Part of the As Above, So Below constellation
Dragons arises from Daoist cosmology—where dragons are sacred forces, expressions of the cosmos in motion. These works are not composed; they are the Existence Tissue Cosmos experiencing itself through form.
Each piece is made in collaboration with elemental forces—sunlight, wind, gravity, water—and materials that carry both memory and threat. The first works in the series were made with heirloom survival garden seeds and handwoven mulberry fiber: fragile, ancestral matter passed down through generations.
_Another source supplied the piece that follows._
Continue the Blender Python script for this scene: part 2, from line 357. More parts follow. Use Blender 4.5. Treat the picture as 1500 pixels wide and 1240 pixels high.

But the heirloom seed is now endangered—under assault by chemical agriculture and the synthetic logic of industrial permanence.
In later works, I introduced single-use plastic as a process material. Like chemical seed treatments, plastic is a “forever chemical”—a residue of extractive systems designed to override natural cycles.
Dragons are not images of the cosmos.
They are the cosmos, speaking through what endures—whether ancestral or adversarial.
These are appearances: brief forms shaped by forces seen and unseen, sacred and violent.










Nascent
A sub-series of Dragons · 1 x 1 in. cyanotype works on paper with heirloom seed and handwoven fiber
The cyanotype prints in Nascent were made with heirloom garden seeds and handwoven cloth, exposed under the desert sun. The fabric moved gently in the heat, animated by wind and light.
During the process, I formed a quiet bond with the seeds—once central to survival, now rendered fragile by the forces of chemical agriculture. I began to question whether they could endure. These seeds were once the way. Now they feel tender, threatened, and nascent.
Each print is a trace of that intimacy.
A breath of becoming.
A prayer for what still wants to live.